Click here for the full review
2. Pacific Rim
Director: Guillermo Del Toro
Starring: Charlie Hunnam, Idris Elba, Rinko Kikuchi
"What position did you come at Pacific Rim from? A position of STAGGERING INSANITY?" said former Shiznit writer Neil, upon learning of its position in our end of year round-up. "Pacific Rim can literally eat shit," said one-time Shiznit employee Luke, joining the conversation. Both men have since been issued their P45s and been escorted off the fictional premises, because anyone who saw Pacific Rim and gleaned no entertainment from it do not deserve to be able to give their voice a platform.

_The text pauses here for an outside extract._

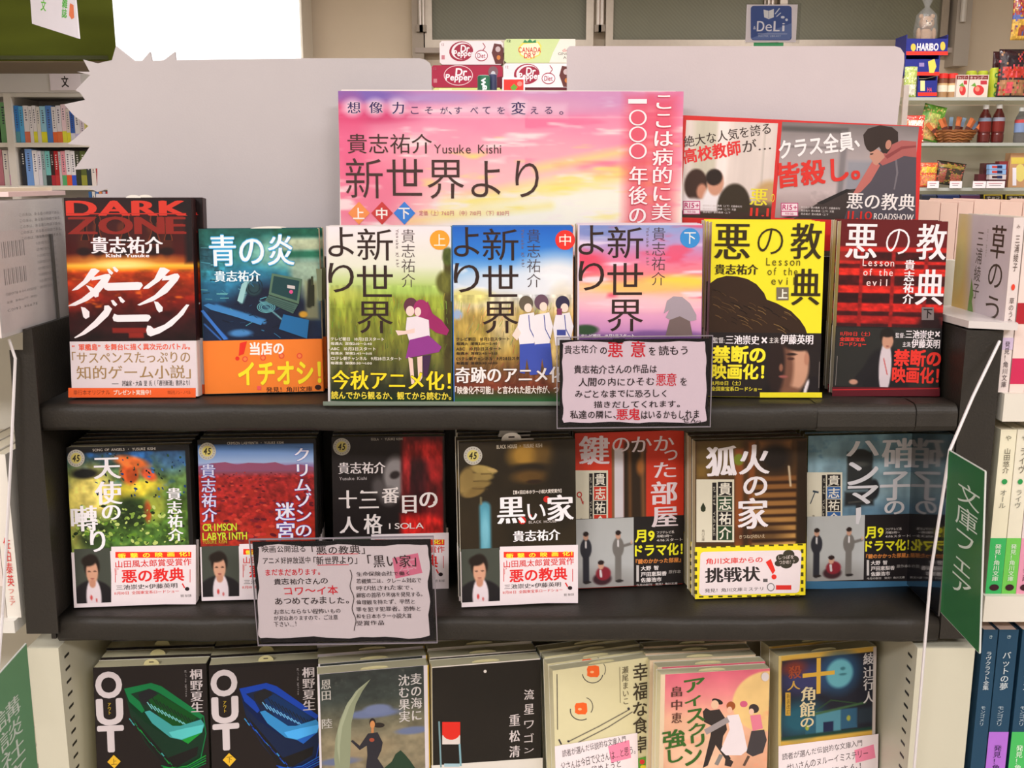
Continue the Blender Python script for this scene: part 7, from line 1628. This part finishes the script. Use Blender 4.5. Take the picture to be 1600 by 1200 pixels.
# middle shelf
snack('snack_bag', 1416, 180, 1446, 223, (216, 70, 56), 'red snack bag at the left end of the middle glass shelf', ((.1, .6, .9, .8, (240, 226, 210)), (.2, .1, .8, .45, (236, 170, 110))), 1, dy=.0, seed=10)
snack('snack_bag', 1434, 167, 1470, 220, (110, 170, 56), 'green and orange snack bag leaning behind the red one', ((.1, .05, .8, .5, (232, 180, 110)), (.2, .52, .8, .75, (214, 220, 120))), 1, dy=.10, tilt=-12, seed=11)
a = P(1490, 222, Yg + .10); root = empty('wicker_basket', loc=(a.x, Yg + .10, zsh[1] + .001), label='small brown wicker basket full of snack sticks', cat='basket')
R1 = 32 / 1600 * 5.7; hb = .068; WK = (170, 104, 50)
mb = MB(); prof = [(R1 * .62, 0, WK), (R1 * .80, hb * .3, WK), (R1 * .93, hb * .7, WK), (R1, hb, WK), (R1 * .95, hb, WK), (R1 * .86, hb * .6, WK), (R1 * .58, .004, WK), (.001, .004, WK)]
mb.lathe([(.001, 0, WK)] + prof, 28, sy=.62); mb.build('basket_body', M_WICKER, root, True)
for j in range(5):
    zz = hb * (.1 + .2 * j); rr = R1 * (.66 + .34 * (zz / hb) ** .7) * 1.01
    MB().tube([(rr * math.cos(t * math.pi / 12), rr * .62 * math.sin(t * math.pi / 12), zz + .003 * (-1) ** t) for t in range(25)], .0042, (186, 118, 60) if j % 2 else (150, 88, 42), 6).build('weave_strand', M_WICKER, root, True)
R = random.Random(3)
for k in range(13):
    cx = a.x + (k - 6) * .0125; yy = Yg + .085 + (k % 3) * .022; ang = (k - 6) * 7 + R.uniform(-8, 8)
    rt = empty('snack_stick', loc=(cx, yy, zsh[1] + .022), label=None, cat='snack stick', group='wrapped snack sticks in the basket')
    rt['label'] = ('orange' if k % 3 != 2 else 'pale blue') + ' wrapped snack stick in the wicker basket, ' + ('first', 'second', 'third', 'fourth', 'fifth', 'sixth', 'seventh', 'eighth', 'ninth', 'tenth', 'eleventh', 'twelfth', 'thirteenth')[k] + ' from the left'
    rt.rotation_euler = (math.radians(R.uniform(-6, 6)), math.radians(ang), 0); cc = (206, 110, 60) if k % 3 != 2 else (150, 176, 206)
    MB().box(-.010, -.0025, 0, .010, .0025, .118, cc).box(-.0102, -.0027, .05, .0102, .0027, .07, (96, 44, 34)).build('wrapper', M_FOIL, rt)
def bottle(cx, y0, label, liquid, capc, labc, shelf, rp=9.2, clear=False):
    z0 = zsh[shelf] + .001; h = P(cx, y0, Yg + .1).z - z0; R_ = rp / 1600 * 5.7; x = P(cx, 222, Yg + .1).x
    root = empty('drink_bottle', loc=(x, Yg + .1, z0), label=label, cat='bottle')
    MB().lathe([(.001, 0, liquid), (R_ * .85, 0, liquid), (R_, h * .04, liquid), (R_, h * .22, liquid), (R_ * .93, h * .25, liquid), (R_, h * .28, liquid), (R_, h * .62, liquid), (R_ * .8, h * .74, liquid), (R_ * .42, h * .86, liquid), (R_ * .4, h * .9, liquid)], 20).build('bottle_body', M_FILM if clear else M_PLASTIC, root, True)
    MB().lathe([(R_ * .48, h * .89, capc), (R_ * .48, h * .985, capc), (R_ * .42, h, capc), (.001, h, capc)], 16).build('cap', M_PLASTIC, root, True)
    MB().lathe([(R_ * 1.015, h * .30, labc[0]), (R_ * 1.015, h * .56, labc[0]), (R_ * 1.015, h * .565, labc[1]), (R_ * 1.015, h * .66, labc[1])], 20).build('bottle_label', M_PRINT, root, True)
bottle(1536, 164, 'red brown drink bottle with white cap, nearer the basket', (92, 26, 22), (232, 224, 224), ((120, 40, 34), (120, 130, 150)), 1)
bottle(1557, 163, 'red brown drink bottle with white cap, beside the clear bottle', (92, 26, 22), (232, 224, 224), ((120, 40, 34), (150, 150, 165)), 1)
bottle(1592, 168, 'clear plastic drink bottle with a blue and red label', (200, 200, 206), (226, 222, 224), ((130, 150, 190), (196, 80, 80)), 1, 8.5, True)
# third shelf
snack('snack_bag', 1437, 254, 1466, 293, (222, 92, 56), 'orange red snack bag on the third glass shelf', ((.1, .1, .9, .5, (236, 140, 100)), (.1, .6, .9, .8, (226, 190, 60))), 2, dy=.03, seed=14)
snack('snack_bag', 1460, 256, 1507, 294, (56, 46, 30), 'dark snack bag with meat picture leaning on the third glass shelf', ((.1, .1, .35, .7, (150, 76, 60)), (.5, .15, .95, .5, (176, 96, 76)), (.05, .75, .95, .86, (150, 130, 50))), 2, dy=.05, tilt=-8, seed=15)
for k, (x0, x1, y0, c, lb) in enumerate(((1528, 1545, 272, (96, 44, 48), 'short maroon chocolate box, left of the stepped pair'), (1536, 1556, 255, (104, 60, 62), 'taller maroon chocolate box behind the short one'), (1560, 1577, 252, (140, 56, 58), 'narrow red chocolate box beside the blue packs'))):
    sbox('chocolate_box', x0, y0, x1, 293, .05, c, lb, shelf=2, dy=.05 + .06 * (k % 2))
for k, (y0, y1, c) in enumerate(((281, 292.6, (90, 40, 46)), (273, 280.5, (206, 196, 196)), (265, 272.5, (140, 176, 220)), (257, 264.5, (140, 180, 226)))):
    def dec(p, y0=y0, y1=y1, k=k): p.rect(1550, y0 + 2, 1562, y1 - 2, (200, 70, 60) if k > 1 else (60, 30, 34)); p.rect(1558, y0 + 1.5, 1566, y1 - 1.5, (40, 50, 90))
    sbox('chocolate_pack', 1546, y0, 1572, y1, .035, c, ('maroon', 'cream', 'lower pale blue', 'top pale blue')[k] + ' chocolate pack in the small pile on the third glass shelf', dy=.0, decal=dec, shelf=2 if k == 0 else None)
def dec(p): p.rect(1580, 246, 1600, 256, (222, 200, 90)); p.ell(1594, 270, 8, 14, (226, 210, 120)); p.rect(1582, 262, 1588, 290, (236, 230, 240))
sbox('cookie_box', 1577, 239, 1612, 293, .06, (196, 150, 110), 'tall yellow and white cookie box at the right end of the third shelf', shelf=2, dy=.03, decal=dec)
for x0, x1, lb in ((1449, 1467, 'white price tag under the orange red snack bag'), (1484, 1503, 'white price tag under the dark snack bag'), (1520, 1540.5, 'white price tag under the short maroon box'), (1541.5, 1570, 'wide white price tag under the chocolate packs')):
    fr = flat(x0, 283, x1, 294, Yg - .03); root = empty('price_tag', fr.M, label=lb, cat='price tag'); MB().box(0, 0, -.002, fr.w, fr.h, 0, (238, 230, 232)).build('tag_card', M_CARD, root)
    p = Print(fr, 5e-4); p.rect(x0 + 3, 286, x1 - 4, 287.2, (190, 120, 130)); p.rect(x0 + 4, 289, x1 - 6, 290, (120, 110, 116)); p.build('tag_lettering', root)
# lowest visible level: tops of boxes
for k, (x0, x1, c, lb) in enumerate(((1440, 1462, (56, 60, 76), 'grey blue box on the lowest visible glass shelf'), (1464, 1498, (40, 52, 100), 'navy blue box on the lowest visible glass shelf'), (1500, 1530, (90, 50, 80), 'purple box on the lowest visible glass shelf'), (1537, 1566, (60, 50, 40), 'dark box with yellow rim, left of its twin'), (1571, 1602, (60, 50, 40), 'dark box with yellow rim at the right edge'))):
    def dec(p, x0=x0, x1=x1, k=k):
        cc = (206, 180, 50) if k > 2 else (90, 96, 130); p.rect(x0, 304, x1, 305.4, cc)
        if k > 2: p.rect(x0, 304, x0 + 1.5, 330, cc); p.rect(x1 - 1.5, 304, x1, 330, cc); p.text('チョコ', x0 + 5, 307, x1 - 5, 311, (226, 220, 210))
    sbox('snack_box', x0, 304, x1, 340, .1, c, lb, shelf=3, dy=.03, decal=dec)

These people are literally worse than Hitlers.
The concept of robots fighting monsters for the fate of the planet is almost insultingly basic, but Guillermo del Toro makes sure you see every slithery scale and oily cog. The universe he has created in just one movie feels like it's been lived in for 50 years - a testament not just to the director's palpable adoration of kaiju movies but the peerless works of his design, production and SFX teams. Those idiots Neil and Luke would have you believe the human elements of the movie are weak, and they wouldn't be wrong, but broadly drawn stock characters are essential when the film is painted across a canvas this large. In a movie where a giant winged bat creature spews blue acid venom across the Hong Kong cityscape, there's little room for complex characters to exist. The movie's tagline, "Go big or go extinct", applies to the characterisation as well as the action. There's no room for wordsmiths at the cancellation of the apocalypse.
Let's be real: you came for robots versus monsters and del Toro delivers just that on a scale that hasn't been seen in a modern blockbuster since... well, when was the last decent monster movie? Even Cloverfield didn't have nuclear-powered robots wielding swords. Before Godzilla comes back to claim its thorny creature feature crown in 2014, let's enjoy the fact we got a $250 million monster movie that spent every dime of its budget on being as badass as possible. You'd have to staggeringly insane not to see that as a good thing for movies in general, and anyone who disagrees can literally eat my shit. Naming no names. Ali
Defining moment: The Kaiju known as Otachi looks to be on its last legs until it grabs our heroes' Jaeger in its claws and SPROUTS A PAIR OF FUCKING WINGS AND FLIES INTO FUCKING SPACE.